Job is terribly confused. Why is this happening to him? He loves God, wants only to please Him. Then why has God turned on him, turned hostile, oppressive? Close to despair, he curses the day he was born, begs God to just leave him alone.

In Job's wrestling with God there are two splendid moments. The first is Job's act of faith, of trust. God only seems to have changed; He still cares. If Job's sufferings made no sense, God has His own reasons. And still, though faith dissolves Job's doubts, it does not diminish his desolation. The sharpest torment of all is still there: a dark night of the soul. He cannot "get through" to God. He used to experience God's presence, now he experiences God's absence.

And the second splendid moment? At last God speaks to Job. He shows Himself to this anguished believer, this rebellious lover, who has raged against his situation, has demanded that God justifies His ways.

But notice God says nothing to Job about his suffering and its meaning. He does not explain. And Job does not say, "Ah yes, Now I understand. Thank you." The real experience is simply the encounter. God lets Job find Him. And in the encounter Job is happy to disown his speculations, his complaints.

Like you and me, Job had to face the problem of evil – Why do the innocent suffer, the wicked prosper? Why does God not "vindicate His chosen ones, who cry out to Him day and night?" Why does He "delay too long over them?" In the face of evil, Job found human wisdom bankrupt. His anguished questioning ended in a theophany – God manifests Himself to Job – not to defend His wisdom, but to stress His mystery. Job trusted God not because he could prove that God merited his trust, but because he had experienced God. Only trust makes evil endurable – trust not because God has offered proof, but because God has shown His face.

This suggests a third point – something over and above the point of the parable, but not irrelevant to it. You sit here in the church because God has gifted you with an incredible power, the power to believe, on His word, that God has shown His face in Christ, that the same Christ who died and rose for you is here among us, here within you, hidden here in what looks like bread and tastes like wine.

This you believe. But your belief risks turning sterile unless the God who once showed His face in Christ shows His face to you. I mean the experience of God, who is as real to you as the person sitting next to you. I mean a relationship, where you not only know truths about God, you know God. I mean a relationship of love – a love for God so intense that it rivals the love Christ reached out to you on the cross.

This is the kind of relationship, the kind of love, you must have if you are to live Christianity with that eternal why: "Why, dear God, did you let this happen? How could you and still be God?" You will not answer it with Aristotelian logic. You can live through it with crucified love.

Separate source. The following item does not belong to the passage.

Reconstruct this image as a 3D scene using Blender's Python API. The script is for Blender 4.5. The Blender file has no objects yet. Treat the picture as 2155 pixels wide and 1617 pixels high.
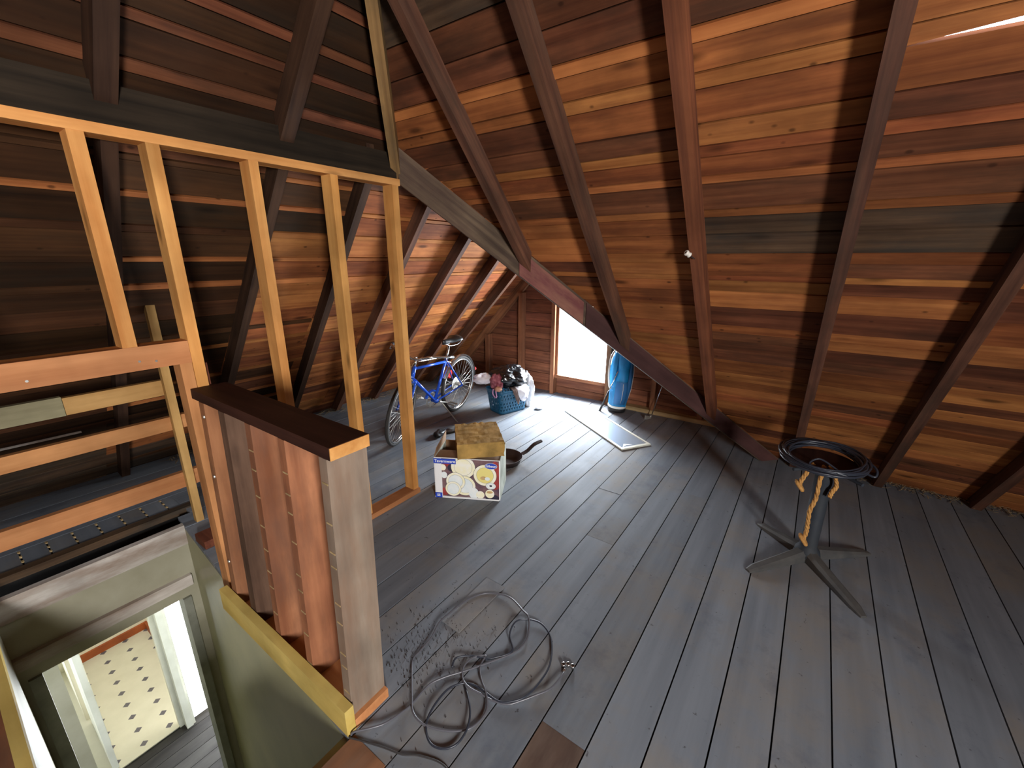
import bpy, math, random
from mathutils import Vector, Matrix, Euler

random.seed(11)
scene = bpy.context.scene
COL = scene.collection
PI = math.pi

# ------------------------------------------------------------------ camera
# world: +X runs along the floor boards, +Y towards the left roof slope, Z up, attic floor at z = 0
cam_d = bpy.data.cameras.new('camera')
cam = bpy.data.objects.new('camera', cam_d)
COL.objects.link(cam)
YAW, PITCH, ROLL = map(math.radians, (35.208, -16.417, 0.096))
fwd = Vector((math.cos(YAW) * math.cos(PITCH), math.sin(YAW) * math.cos(PITCH), math.sin(PITCH)))
rgt = Vector((math.sin(YAW), -math.cos(YAW), 0))
upv = rgt.cross(fwd)
r2 = rgt * math.cos(ROLL) + upv * math.sin(ROLL)
u2 = -rgt * math.sin(ROLL) + upv * math.cos(ROLL)
cam.matrix_world = Matrix(((r2.x, u2.x, -fwd.x, 0), (r2.y, u2.y, -fwd.y, 0), (r2.z, u2.z, -fwd.z, 1.65), (0, 0, 0, 1)))
cam_d.sensor_fit = 'HORIZONTAL'
cam_d.sensor_width = 36.0
cam_d.lens = 895.31 / 2155 * 36.0
cam_d.clip_start = 0.05
scene.camera = cam

# ------------------------------------------------------------------ sky, daylight, exposure
world = bpy.data.worlds.new('sky')
scene.world = world
world.use_nodes = True
wb = world.node_tree.nodes['Background']
wb.inputs[0].default_value = (0.86, 0.93, 1.0, 1)
wb.inputs[1].default_value = 7.0
scene.view_settings.view_transform = 'Standard'
scene.view_settings.look = 'None'
scene.view_settings.gamma = 1.0
scene.view_settings.use_curve_mapping = False
scene.view_settings.exposure = 0.0


def area(name, loc, direction, sx, sy, power, color, spread=PI):
    d = bpy.data.lights.new(name, 'AREA')
    d.shape = 'RECTANGLE'
    d.size, d.size_y, d.energy, d.color, d.spread = sx, sy, power, color, spread
    o = bpy.data.objects.new(name, d)
    COL.objects.link(o)
    o.location = loc
    o.rotation_euler = Vector(direction).to_track_quat('-Z', 'Y').to_euler()
    return o


# sky light entering by the gable window in view and by a window behind the viewer
area('daylight_gable_window', (4.72, 2.195, 0.70), (-1, 0.02, -0.10), 0.62, 0.88, 180, (0.84, 0.92, 1.0))
area('daylight_high_sky', (5.7, 2.35, 2.1), (-1.1, -0.12, -1.4), 1.8, 1.2, 700, (0.84, 0.92, 1.0))
area('daylight_rear_window', (-1.3, -2.64, 1.60), (0.4, 1, -0.18), 0.55, 0.9, 275, (1.0, 0.98, 0.97))
area('bathroom_ceiling_fill', (0.5, 5.0, -0.45), (0, 0, -1), 0.4, 0.5, 13, (1.0, 0.99, 0.97))  # added ceiling light, source unseen, to brighten the lower room
area('daylight_hall_door', (0.95, 4.10, -1.5), (-0.15, -1, -0.1), 0.5, 1.6, 50, (0.88, 0.95, 1.0))

# ------------------------------------------------------------------ helpers


def lin(c):
    return tuple(((v / 255) / 12.92 if v / 255 <= 0.04045 else ((v / 255 + 0.055) / 1.055) ** 2.4) for v in c) + (1.0,)


class NT:
    def __init__(self, name):
        self.m = bpy.data.materials.new(name)
        self.m.use_nodes = True
        self.t = self.m.node_tree
        self.b = self.t.nodes['Principled BSDF']

    def n(self, typ, **kw):
        nd = self.t.nodes.new(typ)
        for k, v in kw.items():
            setattr(nd, k, v)
        return nd

    def l(self, a, b):
        self.t.links.new(a, b)

    def math(self, op, a, b=None, c=None):
        nd = self.n('ShaderNodeMath', operation=op)
        for i, v in enumerate((a, b, c)):
            if v is None:
                continue
            if isinstance(v, (int, float)):
                nd.inputs[i].default_value = v
            else:
                self.l(v, nd.inputs[i])
        return nd.outputs[0]

    def mix(self, fac, a, b, blend='MIX'):
        nd = self.n('ShaderNodeMix', data_type='RGBA', blend_type=blend)
        for sock, v in ((nd.inputs[0], fac), (nd.inputs[6], a), (nd.inputs[7], b)):
            if isinstance(v, (int, float)):
                sock.default_value = v
            elif isinstance(v, tuple):
                sock.default_value = v
            else:
                self.l(v, sock)
        return nd.outputs[2]

    def ramp(self, fac, stops):
        nd = self.n('ShaderNodeValToRGB')
        e = nd.color_ramp.elements
        while len(e) < len(stops):
            e.new(0.5)
        for i, (p, c) in enumerate(stops):
            e[i].position = p
            e[i].color = c if isinstance(c, tuple) else (c, c, c, 1)
        self.l(fac, nd.inputs[0])
        return nd.outputs[0]

    def noise(self, vec, scale, detail=4, rough=0.55):
        nd = self.n('ShaderNodeTexNoise')
        nd.inputs['Scale'].default_value = scale
        nd.inputs['Detail'].default_value = detail
        nd.inputs['Roughness'].default_value = rough
        self.l(vec, nd.inputs['Vector'])
        return nd.outputs[0]


def mapped(N, scale, jitter=True):
    tc = N.n('ShaderNodeTexCoord')
    vec = tc.outputs['Object']
    if jitter:
        oi = N.n('ShaderNodeObjectInfo')
        c = N.n('ShaderNodeCombineXYZ')
        N.l(N.math('MULTIPLY', oi.outputs['Random'], 41.0), c.inputs[0])
        N.l(N.math('MULTIPLY', oi.outputs['Random'], 87.0), c.inputs[1])
        N.l(N.math('MULTIPLY', oi.outputs['Random'], 23.0), c.inputs[2])
        va = N.n('ShaderNodeVectorMath', operation='ADD')
        N.l(vec, va.inputs[0])
        N.l(c.outputs[0], va.inputs[1])
        vec = va.outputs[0]
    mp = N.n('ShaderNodeMapping')
    mp.inputs['Scale'].default_value = scale
    N.l(vec, mp.inputs['Vector'])
    return mp.outputs[0], vec


def wood(name, light, dark, var=0.3, rough=0.75, knots=0.5, stain=None, stain_amt=0.5, grain=26, bump=0.25, hue=0.004, specks=0.0):
    """sawn wood: grain along local X, blotches, knots, per-piece tone"""
    N = NT(name)
    gv, v = mapped(N, (1.1, grain, grain))
    g = N.noise(gv, 1.0, 7, 0.6)
    col = N.ramp(g, [(0.32, lin(dark)), (0.68, lin(light))])
    b = N.noise(v, 2.6, 4)
    col = N.mix(1.0, col, N.ramp(b, [(0.3, 0.62), (0.72, 1.12)]), 'MULTIPLY')
    if stain:
        mv, _ = mapped(N, (1.0, 4.0, 4.0))
        s = N.noise(mv, 1.7, 5, 0.65)
        col = N.mix(N.math('MULTIPLY', N.ramp(s, [(0.45, 0.0), (0.66, 1.0)]), stain_amt), col, lin(stain))
    if knots:
        kv, _ = mapped(N, (2.2, 7.5, 7.5))
        vo = N.n('ShaderNodeTexVoronoi')
        vo.inputs['Scale'].default_value = 1.0
        N.l(kv, vo.inputs['Vector'])
        k = N.ramp(vo.outputs['Distance'], [(0.06, 1.0), (0.17, 0.0)])
        col = N.mix(N.math('MULTIPLY', k, knots), col, lin(tuple(int(c * 0.42) for c in dark)))
    if specks:
        sv, _ = mapped(N, (7.0, 11.0, 11.0))
        vs_ = N.n('ShaderNodeTexVoronoi')
        vs_.inputs['Scale'].default_value = 1.0
        N.l(sv, vs_.inputs['Vector'])
        sp = N.ramp(vs_.outputs['Distance'], [(0.05, 1.0), (0.11, 0.0)])
        col = N.mix(N.math('MULTIPLY', sp, specks), col, lin(tuple(int(c * 0.4) for c in dark)))
    oi = N.n('ShaderNodeObjectInfo')
    wn = N.n('ShaderNodeTexWhiteNoise', noise_dimensions='1D')
    N.l(oi.outputs['Random'], wn.inputs['W'])
    hs = N.n('ShaderNodeHueSaturation')
    N.l(N.math('MULTIPLY_ADD', oi.outputs['Random'], var * 2, 1 - var), hs.inputs['Value'])
    N.l(N.math('MULTIPLY_ADD', wn.outputs['Value'], hue * 2, 0.5 - hue), hs.inputs['Hue'])
    N.l(col, hs.inputs['Color'])
    N.l(hs.outputs[0], N.b.inputs['Base Color'])
    N.b.inputs['Roughness'].default_value = rough
    N.b.inputs['Specular IOR Level'].default_value = 0.10
    bp = N.n('ShaderNodeBump')
    bp.inputs['Strength'].default_value = bump
    bp.inputs['Distance'].default_value = 0.004
    N.l(g, bp.inputs['Height'])
    N.l(bp.outputs[0], N.b.inputs['Normal'])
    return N.m


def plain(name, rgb, rough=0.5, metal=0.0, var=None, scale=6, spec=0.5, bump=0.0):
    N = NT(name)
    if var:
        _, v = mapped(N, (1, 1, 1))
        nz = N.noise(v, scale, 5)
        N.l(N.mix(N.ramp(nz, [(0.35, 0.0), (0.65, 1.0)]), lin(rgb), lin(var)), N.b.inputs['Base Color'])
        if bump:
            bp = N.n('ShaderNodeBump')
            bp.inputs['Strength'].default_value = bump
            bp.inputs['Distance'].default_value = 0.01
            N.l(nz, bp.inputs['Height'])
            N.l(bp.outputs[0], N.b.inputs['Normal'])
    else:
        N.b.inputs['Base Color'].default_value = lin(rgb)
    N.b.inputs['Roughness'].default_value = rough
    N.b.inputs['Metallic'].default_value = metal
    N.b.inputs['Specular IOR Level'].default_value = spec
    return N.m


def emit(name, rgb, strength):
    N = NT(name)
    N.b.inputs['Base Color'].default_value = lin(rgb)
    N.b.inputs['Emission Color'].default_value = lin(rgb)
    N.b.inputs['Emission Strength'].default_value = strength
    return N.m


M = {}
M['board_red'] = wood('board_red', (162, 98, 56), (116, 64, 38), 0.2, knots=0.75, specks=0.7, stain=(80, 46, 30), stain_amt=0.6)
M['board_dark'] = wood('board_dark', (128, 78, 52), (88, 50, 34), 0.2, knots=0.6, specks=0.6, stain=(58, 42, 32), stain_amt=0.6)
M['board_tan'] = wood('board_tan', (184, 120, 68), (142, 84, 46), 0.14, knots=0.8, specks=0.7, stain=(98, 58, 36), stain_amt=0.5)
M['board_orange'] = wood('board_orange', (192, 124, 70), (160, 96, 52), 0.1, knots=0.25)
M['board_umber'] = wood('board_umber', (84, 54, 33), (56, 35, 22), 0.2, knots=0.6, specks=0.5, stain=(54, 38, 26), stain_amt=0.6)  # umber kept dark so the colour carries the left slope's shade
M['board_soot_shade'] = wood('board_soot_shade', (64, 42, 25), (39, 25, 15), 0.22, knots=0.5, stain=(40, 32, 24), stain_amt=0.7)  # sooty brown, darkened further to stand in for shade on the left slope
M['board_grey'] = wood('board_grey', (100, 78, 58), (66, 50, 38), 0.2, knots=0.5, stain=(44, 46, 44), stain_amt=0.6)
M['rafter'] = wood('rafter', (112, 76, 58), (70, 46, 38), 0.16, knots=0.4, stain=(62, 52, 44), stain_amt=0.6)
M['rafter_shade'] = wood('rafter_shade', (76, 54, 39), (48, 33, 25), 0.1, knots=0.3)  # darker copy of rafter, left slope shade put into its colour
M['rafter_brown'] = wood('rafter_brown', (128, 76, 52), (84, 48, 36), 0.1, knots=0.3)
M['rafter_light'] = wood('rafter_light', (168, 130, 84), (122, 92, 60), 0.08, knots=0.3, stain=(92, 80, 62), stain_amt=0.6)
M['beam_dark'] = wood('beam_dark', (54, 44, 34), (34, 28, 22), 0.05, knots=0.3)
M['beam_grey'] = wood('beam_grey', (118, 100, 80), (76, 62, 52), 0.05, knots=0.4, stain=(72, 52, 48), stain_amt=0.5)
M['maroon'] = wood('maroon_paint', (124, 76, 74), (110, 62, 62), 0.02, knots=0.0, stain=(176, 132, 104), stain_amt=0.35, grain=9)
M['maroon_dark'] = wood('maroon_dark', (92, 62, 58), (68, 46, 44), 0.02, knots=0.1, grain=12)
M['pine'] = wood('pine', (226, 168, 100), (198, 134, 72), 0.08, rough=0.6, knots=0.7, grain=16, bump=0.1)
M['pine_red'] = wood('pine_red', (206, 146, 96), (176, 116, 72), 0.08, rough=0.65, knots=0.5, grain=14, bump=0.1)
M['pine_grey'] = wood('pine_grey', (150, 142, 112), (114, 106, 82), 0.06, knots=0.5, grain=12)
M['pine_yellow'] = wood('pine_yellow', (196, 156, 98), (164, 124, 72), 0.05, knots=0.8, grain=12)
M['baluster'] = wood('baluster', (186, 128, 90), (140, 90, 62), 0.12, knots=0.6, stain=(104, 76, 62), stain_amt=0.6, grain=12)
M['baluster_dark'] = wood('baluster_dark', (118, 92, 74), (78, 58, 46), 0.08, knots=0.3, grain=12)
M['weathered'] = wood('weathered', (150, 134, 118), (112, 94, 82), 0.04, knots=0.3, stain=(128, 96, 76), stain_amt=0.5, grain=10)
M['cap_dark'] = wood('cap_dark', (70, 44, 34), (46, 28, 24), 0.03, knots=0.0, rough=0.6)
M['yellow_board'] = wood('yellow_board', (226, 200, 120), (204, 172, 92), 0.02, knots=0.2, grain=8)
M['worn_white'] = wood('worn_white', (206, 200, 192), (150, 134, 120), 0.02, knots=0.3, stain=(126, 104, 88), stain_amt=0.8, grain=9)
M['sole_pale'] = wood('sole_pale', (196, 172, 126), (150, 124, 86), 0.02, knots=0.2)
M['gable_board'] = wood('gable_board', (150, 96, 70), (104, 62, 46), 0.14, knots=0.5, stain=(82, 52, 42), stain_amt=0.5)
M['gable_stud'] = wood('gable_stud', (164, 112, 78), (118, 76, 54), 0.1, knots=0.3)
M['stair_brown'] = wood('stair_brown', (150, 104, 76), (106, 70, 50), 0.02, knots=0.4, stain=(110, 92, 80), stain_amt=0.5, grain=9)
M['patch_brown'] = wood('patch_brown', (104, 84, 72), (78, 62, 54), 0.02, knots=0.1, stain=(132, 118, 106), stain_amt=0.35, grain=6)
M['under'] = plain('under_floor_dark', (22, 20, 18), 0.9)
M['outer'] = plain('roof_outer_felt', (46, 36, 30), 0.9, var=(30, 26, 24))
M['nail'] = plain('nail_steel', (196, 194, 186), 0.35, 0.9)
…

My dear brothers and sisters, one final caution. Despite the unresolved questions to which it gives rise; we have much to learn from "the case of the invincible widow." Whatever your sad experience with prayer, with the prayer of petition, God still wants you to "hang in there." Like Moses against the Amalek, hold your hands high; however weary your arms, till the sun goes down – and after. Like the powerless widow, make a nuisance of yourself. Storm heaven like crazy; don't let the Lord rest even on the Sabbath. You just might prove enough of a nuisance to get what you want – especially if what you want is woven of love.